Travail. SOS Homophobie lance une campagne d’information auprès des syndicats.

Homophobie dans l’entreprise la fin du silence?

Ménine, Karelle
« Pierre T., vingt-cinq ans, travaille dans une entreprise agroalimentaire. Il a été insulté par un collègue puis convoqué par le directeur qui lui a demandé de démissionner. Motif invoqué: son homosexualité. » En théorie, le Code pénal interdit à un employeur de refuser d’embaucher une personne ou de la licencier parce qu’elle est homosexuelle, mais la réalité est parfois autre. En lançant une campagne d’information auprès des syndicats, SOS Homophobie rappelle combien le monde de l’entreprise est, encore de nos jours, marqué d’une lourde homophobie.

« Au travers de notre ligne d’écoute anonyme (1) nous avons constaté, explique Christine Le Doaré, présidente de l’association, qu’il subsistait beaucoup d’homophobie dans le milieu professionnel. Or les personnes qui en sont victimes ne se tournent pas vers les délégués syndicaux pour obtenir une aide. Souvent, parce que les syndicats eux-mêmes manquent de repères sur cette question et sont donc peu enclins à épauler efficacement leurs collègues discriminés. Par cette campagne, nous souhaitons leur donner les moyens d’intervenir et d’agir. »

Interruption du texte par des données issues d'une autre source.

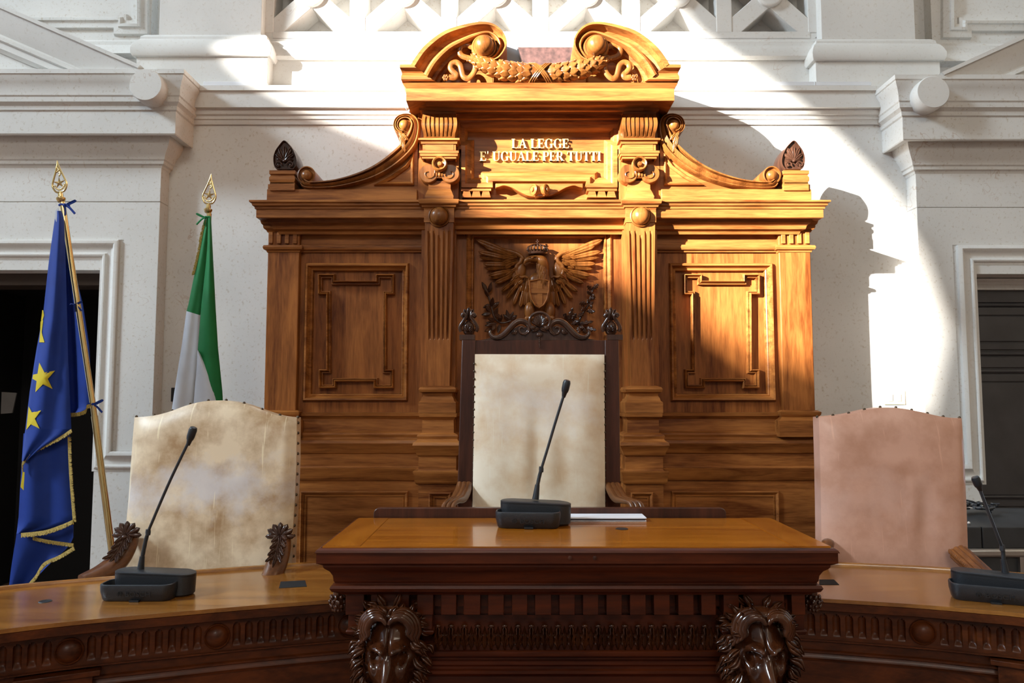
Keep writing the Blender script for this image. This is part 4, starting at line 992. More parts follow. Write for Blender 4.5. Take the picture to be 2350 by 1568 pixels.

« F. travaille depuis deux mois dans une maison de retraite en région parisienne et est harcelé par la directrice du personnel. Celle-ci raconte à qui veut l’entendre que F. est homosexuel et le menace verbalement de renvoi. « C’est vous qui partirez, je ne veux pas de pédés ici ». » L’histoire ressemble à celle de T. Elles sont issues du rapport 1999 publié par SOS Homophobie, envoyé aux syndicats. Parmi les autres documents fournis, figurent quelques définitions de l’homophobie, comme celle du Petit Larousse: « Rejet de l’homosexualité, hostilité systématique à l’égard des homosexuels. » Flora Leroy-Forgeot est juriste et philosophe (2): « Définir l’homophobie, en parler, est quelque chose de nouveau. Au sein d’une entreprise, les liens sont particulièrement sexués. Les traditionnels clivages hommes – femmes aboutissent à des discriminations sexistes tout autant qu’à des discriminations homophobes. Cela peut être entre employé et employeur, comme entre employés entre eux. Mais les témoignages sont souvent difficiles à recueillir parce que venir en aide à un homosexuel fait encore craindre, en retour, une assimilation à l’homosexualité. Cela casse quelque chose de la fraternité masculine. »

Interpeller les syndicats sur cette question, accélérer leur prise de conscience, leur proposer des modules de formation, être à leurs côtés, sont autant de points évoqués par l’association pour la mise en place de cette campagne. « En matière d’homophobie, explique Caroline Mécary, avocate (3), il existe deux types de traitement juridiques différents. L’homophobie exprimée par le discours, qui concerne les injures publiques, la diffamation; et les actes matériels (licenciement, etc.) susceptibles d’être liés à de l’homophobie. Dans les deux cas, la difficulté essentielle est la constitution d’une preuve. Les délégués syndicaux peuvent sans aucun doute aider à l’établir. »

Le sujet est sensible, d’actualité et la CGT a d’ores et déjà crée un groupe de lutte contre l’homophobie. « Les syndicats évoluent, poursuit Caroline Mécary. La plupart sont prêts à plus de vigilance. Il faut juste un peu de temps. »

Reste à convaincre ceux qui tiennent des propos homophobes sans en avoir l’air, au hasard des couloirs, d’un verre au bar, ou dans une salle de réunion, qu’ils sont, eux aussi, hors la loi. Flora Leroy-Forgeot: « Le vocabulaire du type: « celui-là, sur ce coup, on va l’enculer », même s’il n’est pas, dans la bouche de celui qui l’utilise, synonyme d’homophobie, blessera l’homosexuel qui l’entend. »

Dans le film le Goût des autres Jean-Pierre Bacri se fait ainsi merveilleusement reprendre après qu’il ait utilisé le terme (si classique) de pédé. « Ce pédé? Vous voulez dire, les gens qui s’enculent, comme mon ami et moi-même? »…

Lutter contre l’homophobie passe aussi par là. Et Flora Leroy-Forgeot de conclure: « En France, on revendique une idée d’égalité. C’est une erreur. Il s’agit de prendre en compte les différences, dans ce qu’elles ont de riches, comme dans ce qu’elles ont de difficile. »

(1) 01 48 06 42 41. (2) Auteur d’un ouvrage intitulé Histoire juridique de l’homosexualité en Europe (Éd. PUF). (3) Auteur de Droit et homosexualité (Éd. Dalloz).